> **Written problem**:
Look through the data for the string "Blender". Copy every line where it is found.

--- Start of Raw records ---

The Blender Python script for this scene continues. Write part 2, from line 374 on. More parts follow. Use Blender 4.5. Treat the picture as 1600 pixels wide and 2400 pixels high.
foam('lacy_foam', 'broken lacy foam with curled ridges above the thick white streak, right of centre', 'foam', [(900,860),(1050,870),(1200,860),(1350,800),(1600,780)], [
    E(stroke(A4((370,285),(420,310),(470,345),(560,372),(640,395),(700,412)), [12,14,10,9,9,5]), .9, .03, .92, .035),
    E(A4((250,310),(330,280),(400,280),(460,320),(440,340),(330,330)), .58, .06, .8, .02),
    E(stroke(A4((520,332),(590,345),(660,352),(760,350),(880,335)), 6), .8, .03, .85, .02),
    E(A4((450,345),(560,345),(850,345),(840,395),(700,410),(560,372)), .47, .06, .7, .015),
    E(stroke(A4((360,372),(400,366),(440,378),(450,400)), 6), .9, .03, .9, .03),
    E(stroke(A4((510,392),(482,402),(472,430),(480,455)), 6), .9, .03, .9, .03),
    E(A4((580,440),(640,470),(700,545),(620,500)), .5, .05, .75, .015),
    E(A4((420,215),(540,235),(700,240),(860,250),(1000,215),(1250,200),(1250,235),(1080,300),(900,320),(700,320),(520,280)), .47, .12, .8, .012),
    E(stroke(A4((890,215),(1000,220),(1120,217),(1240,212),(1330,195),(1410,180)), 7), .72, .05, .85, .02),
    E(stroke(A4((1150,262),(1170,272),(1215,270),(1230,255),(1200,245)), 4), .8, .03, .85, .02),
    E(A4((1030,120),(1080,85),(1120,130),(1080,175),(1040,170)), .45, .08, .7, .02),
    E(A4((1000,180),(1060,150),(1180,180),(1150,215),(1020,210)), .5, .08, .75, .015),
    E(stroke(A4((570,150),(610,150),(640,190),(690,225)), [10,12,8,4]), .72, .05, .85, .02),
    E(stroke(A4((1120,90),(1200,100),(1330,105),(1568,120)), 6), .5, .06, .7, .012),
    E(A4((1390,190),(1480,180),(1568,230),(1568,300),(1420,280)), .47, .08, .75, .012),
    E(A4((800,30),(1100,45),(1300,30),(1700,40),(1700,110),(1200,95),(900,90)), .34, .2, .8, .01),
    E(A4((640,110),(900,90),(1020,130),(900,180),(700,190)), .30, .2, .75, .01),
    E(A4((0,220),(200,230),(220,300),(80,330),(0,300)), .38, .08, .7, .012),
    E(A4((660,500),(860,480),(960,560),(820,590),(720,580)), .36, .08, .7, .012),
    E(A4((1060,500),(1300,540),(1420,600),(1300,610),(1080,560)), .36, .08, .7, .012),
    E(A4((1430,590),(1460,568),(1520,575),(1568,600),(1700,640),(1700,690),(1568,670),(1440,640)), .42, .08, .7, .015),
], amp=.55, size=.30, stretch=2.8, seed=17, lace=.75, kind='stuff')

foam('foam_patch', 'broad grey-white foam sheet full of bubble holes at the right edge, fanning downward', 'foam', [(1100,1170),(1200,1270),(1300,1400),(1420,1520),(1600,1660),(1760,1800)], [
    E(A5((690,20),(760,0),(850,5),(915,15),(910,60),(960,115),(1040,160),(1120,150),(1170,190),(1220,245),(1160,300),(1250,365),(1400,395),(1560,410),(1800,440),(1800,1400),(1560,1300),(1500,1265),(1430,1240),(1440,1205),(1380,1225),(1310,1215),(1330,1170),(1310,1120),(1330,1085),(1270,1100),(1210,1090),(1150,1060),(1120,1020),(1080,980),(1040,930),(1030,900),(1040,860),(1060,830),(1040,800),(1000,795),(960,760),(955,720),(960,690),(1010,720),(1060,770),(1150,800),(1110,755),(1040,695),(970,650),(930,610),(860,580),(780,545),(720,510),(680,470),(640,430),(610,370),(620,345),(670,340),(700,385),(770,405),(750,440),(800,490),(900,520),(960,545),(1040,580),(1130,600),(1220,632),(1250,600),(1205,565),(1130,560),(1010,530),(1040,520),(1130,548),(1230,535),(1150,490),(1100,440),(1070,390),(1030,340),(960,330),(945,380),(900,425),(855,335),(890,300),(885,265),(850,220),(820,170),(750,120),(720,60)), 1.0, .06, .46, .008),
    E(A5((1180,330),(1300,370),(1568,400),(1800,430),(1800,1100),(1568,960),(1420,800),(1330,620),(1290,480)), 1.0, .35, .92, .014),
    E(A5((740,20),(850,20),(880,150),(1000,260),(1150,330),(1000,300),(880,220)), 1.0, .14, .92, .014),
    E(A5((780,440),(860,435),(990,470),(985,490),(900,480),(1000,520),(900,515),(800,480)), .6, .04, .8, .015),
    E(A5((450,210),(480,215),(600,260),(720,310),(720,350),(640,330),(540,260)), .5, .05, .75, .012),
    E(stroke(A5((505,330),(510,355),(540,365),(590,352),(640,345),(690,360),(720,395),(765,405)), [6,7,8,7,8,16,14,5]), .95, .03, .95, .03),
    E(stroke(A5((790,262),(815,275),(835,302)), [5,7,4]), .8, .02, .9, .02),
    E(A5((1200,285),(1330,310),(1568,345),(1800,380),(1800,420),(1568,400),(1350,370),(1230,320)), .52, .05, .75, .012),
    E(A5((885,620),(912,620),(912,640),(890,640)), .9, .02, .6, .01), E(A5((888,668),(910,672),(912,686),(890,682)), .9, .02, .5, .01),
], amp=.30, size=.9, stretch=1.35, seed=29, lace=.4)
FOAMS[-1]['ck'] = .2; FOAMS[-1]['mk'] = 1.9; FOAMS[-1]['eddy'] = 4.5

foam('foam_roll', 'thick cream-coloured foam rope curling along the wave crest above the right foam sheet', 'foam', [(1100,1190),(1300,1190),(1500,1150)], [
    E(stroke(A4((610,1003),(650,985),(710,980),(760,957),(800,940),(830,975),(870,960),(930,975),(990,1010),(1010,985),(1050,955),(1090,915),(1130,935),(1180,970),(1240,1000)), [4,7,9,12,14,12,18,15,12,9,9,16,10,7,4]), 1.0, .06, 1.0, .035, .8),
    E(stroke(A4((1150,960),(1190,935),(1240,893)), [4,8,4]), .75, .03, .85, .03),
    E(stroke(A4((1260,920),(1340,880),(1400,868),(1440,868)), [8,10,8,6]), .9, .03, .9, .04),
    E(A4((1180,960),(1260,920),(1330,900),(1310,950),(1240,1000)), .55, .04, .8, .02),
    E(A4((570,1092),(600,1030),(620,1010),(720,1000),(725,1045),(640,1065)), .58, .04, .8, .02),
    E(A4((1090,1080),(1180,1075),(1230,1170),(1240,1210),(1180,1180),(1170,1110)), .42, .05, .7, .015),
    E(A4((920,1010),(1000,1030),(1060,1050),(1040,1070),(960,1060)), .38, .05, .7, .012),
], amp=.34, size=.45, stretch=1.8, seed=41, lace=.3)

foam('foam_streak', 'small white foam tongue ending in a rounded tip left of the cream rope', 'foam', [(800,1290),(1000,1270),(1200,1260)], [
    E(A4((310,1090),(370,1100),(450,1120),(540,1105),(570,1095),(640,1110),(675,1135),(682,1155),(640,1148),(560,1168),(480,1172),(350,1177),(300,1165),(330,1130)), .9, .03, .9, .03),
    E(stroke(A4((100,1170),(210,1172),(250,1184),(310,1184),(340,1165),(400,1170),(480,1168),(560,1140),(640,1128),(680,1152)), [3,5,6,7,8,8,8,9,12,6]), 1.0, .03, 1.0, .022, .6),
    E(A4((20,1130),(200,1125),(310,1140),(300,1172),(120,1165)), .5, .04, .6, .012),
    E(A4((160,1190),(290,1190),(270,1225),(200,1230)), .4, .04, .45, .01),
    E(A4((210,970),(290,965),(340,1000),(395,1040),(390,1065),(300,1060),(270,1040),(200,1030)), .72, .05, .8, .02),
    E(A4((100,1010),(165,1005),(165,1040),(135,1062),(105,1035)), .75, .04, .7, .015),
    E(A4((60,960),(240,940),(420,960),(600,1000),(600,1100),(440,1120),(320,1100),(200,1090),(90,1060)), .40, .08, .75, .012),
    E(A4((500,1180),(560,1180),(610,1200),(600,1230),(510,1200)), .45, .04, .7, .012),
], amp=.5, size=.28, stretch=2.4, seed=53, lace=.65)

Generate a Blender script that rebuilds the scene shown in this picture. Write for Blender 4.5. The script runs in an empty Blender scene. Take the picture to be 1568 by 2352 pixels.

--- End of Raw records ---

> **Solution for this exercise**:
The Blender Python script for this scene continues. Write part 2, from line 374 on. More parts follow. Use Blender 4.5. Treat the picture as 1600 pixels wide and 2400 pixels high.
Generate a Blender script that rebuilds the scene shown in this picture. Write for Blender 4.5. The script runs in an empty Blender scene. Take the picture to be 1568 by 2352 pixels.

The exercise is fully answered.